Gotas de sangre/Viviendo de milagro

Viviendo de milagro


Aunque Le Soleil haya dicho que, en estos tiempos de chifladura general, los atentados apasionan e interesan muy poco al público de París, por fin las gentes empiezan a ocuparse seriamente de cómo se podrá salir a la calle con probabilidades de volver a casa o, por lo menos, con esperanzas de que no le corten a uno las narices.

Hay que decir, en honor de la verdad, que los muertos a tiros o cuchilladas están en minoría. En los más de los casos, el agresor se limita a cortarle las orejas a la víctima o a comerle la nariz -que, a lo que parece, es bocado exquisito-, y al día siguiente, la Prensa publica los retratos del agresor y de la víctima -con la cabeza como la de un mastín- y aparte dos setas, que son las orejas cortadas.

¿Por qué se las cortaron a ese?, se pregunta el público. Se las cortaron porque sí. ¿Y con qué motivo le comieron la nariz a ese otro? Con ningún motivo. Tales mutilaciones forman parte de las costumbres de los llamados apaches, que son legión.

Y esto es lo que tiene verdaderamente aterrado al vecindario. Antaño, el transeúnte pacífico estaba al otro lado de la calle con tomar la precaución de evitar reyertas en el arroyo y no aventurarse a recorrer barrios solitarios, donde podían robarle el bolsillo. Ahora, todos los barrios, los más céntricos inclusive, son iguales y tienen el mismo peligro. Toda precaución de evitar reyertas es perfectamente inútil, porque se las buscan a usted aunque las rehuya, y su bolsa está a la disposición de cualquiera que le asalte en pleno día y en pleno bulevar.

Pero hay algo peor que eso, y es el placer perverso de matar por gusto, de hacer daño sin explicación posible.

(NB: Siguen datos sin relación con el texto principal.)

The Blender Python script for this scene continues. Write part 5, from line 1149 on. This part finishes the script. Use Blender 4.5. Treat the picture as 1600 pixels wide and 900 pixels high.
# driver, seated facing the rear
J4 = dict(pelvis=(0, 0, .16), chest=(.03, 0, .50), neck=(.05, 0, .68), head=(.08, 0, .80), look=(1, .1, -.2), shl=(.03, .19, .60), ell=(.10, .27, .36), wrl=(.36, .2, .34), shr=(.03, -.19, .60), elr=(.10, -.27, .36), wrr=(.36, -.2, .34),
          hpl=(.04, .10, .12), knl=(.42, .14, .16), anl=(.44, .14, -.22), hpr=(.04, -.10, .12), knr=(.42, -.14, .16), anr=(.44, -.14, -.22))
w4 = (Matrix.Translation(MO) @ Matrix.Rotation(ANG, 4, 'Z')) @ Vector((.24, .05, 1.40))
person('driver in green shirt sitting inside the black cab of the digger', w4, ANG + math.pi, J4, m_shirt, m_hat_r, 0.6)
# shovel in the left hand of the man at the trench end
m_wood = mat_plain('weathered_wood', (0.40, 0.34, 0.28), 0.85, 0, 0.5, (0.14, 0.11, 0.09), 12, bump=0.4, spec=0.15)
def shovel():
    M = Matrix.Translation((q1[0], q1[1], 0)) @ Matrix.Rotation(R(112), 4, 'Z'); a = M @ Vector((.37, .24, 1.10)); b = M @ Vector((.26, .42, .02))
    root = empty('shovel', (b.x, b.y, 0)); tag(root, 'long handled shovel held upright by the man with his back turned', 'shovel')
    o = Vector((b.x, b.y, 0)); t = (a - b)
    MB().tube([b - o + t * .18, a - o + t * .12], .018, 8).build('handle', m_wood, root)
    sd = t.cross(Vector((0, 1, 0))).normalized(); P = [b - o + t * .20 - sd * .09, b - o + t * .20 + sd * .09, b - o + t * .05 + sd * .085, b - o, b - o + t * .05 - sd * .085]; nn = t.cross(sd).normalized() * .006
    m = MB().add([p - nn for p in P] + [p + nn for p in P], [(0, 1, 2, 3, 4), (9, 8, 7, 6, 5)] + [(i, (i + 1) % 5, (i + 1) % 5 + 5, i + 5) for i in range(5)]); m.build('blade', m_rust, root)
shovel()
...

Él más reciente caso de esta índole perversa es tan monstruoso como incomprensible. Un obrero, castigado por el sol, pierde el sentido en la calle. Otros transeúntes se acercan a él para auxiliarle. De repente, un caballero, elegantemente vestido, se confunde con el grupo; pulsa al enfermo; dice «no es nada, voy a hacerle algo que le reanime», y sacando del bolsillo un frasquito, le echa el contenido en la cara... Pasan breves instantes, y el caballero se retira repitiendo «eso no es nada, en seguida se le pasa», mientras el desmayado, vuelto en sí, prorrumpe en espantosos aullidos de dolor. Le había regado la cara con vitriolo...

Ayer mismo, una señorita recibió por correo una bombonera.

-¡Qué bonita! -exclamó ella-. ¿Quién me la mandará?...

No bien la hubo abierto, salió de ella un enjambre de avispas furiosas, que se le tiraron a la cara, acribillándola hasta los ojos.

-Es una broma -se dice.

Jóvenes de dieciséis a veinte años, de fisonomías pálidas, de ojos viperinos, traban amistad callejera con cualquier buen señor que encuentran por casualidad. Pasean, beben unas copas y el burgués piensa en retirarse, complacidísimo del encuentro, cuando sus amigos de ocasión le empuñan, y, sacando un chisme, le cortan las orejas. A otros les dejan apabullados a golpes con llaves inglesas, después de quitarles hasta la camisa.

Las señoras solas no se atreven, temiendo apabullos en la moral, hacer visitas a los parques y jardines de la villa. Describiendo escenas del jardín de las Tullerías, una de dichas damas ha escrito a L'Écho de Paris:

«Una mujer honrada no puede ir sola a leer en las terrazas del jardín o de las orillas del Sena. No se ven más que parejas inconvenientes o partidas de apaches.»

Y estos tales campan por sus respetos en todo París, viviendo regaladamente de timos, de robos a mano armada, de las viciosas artes de malas pécoras, de asesinatos y del terror; mientras el Sr Bativelli, dice Le Matin, «fué honrado y trabajó durante sesenta años; así, pues, tuvo que suicidarse vencido por la miseria».

Para llegar a viejos y con un pasar, los Bativelli tienen que consagrarse apaches en alguna de las iglesias que tiene el París actual.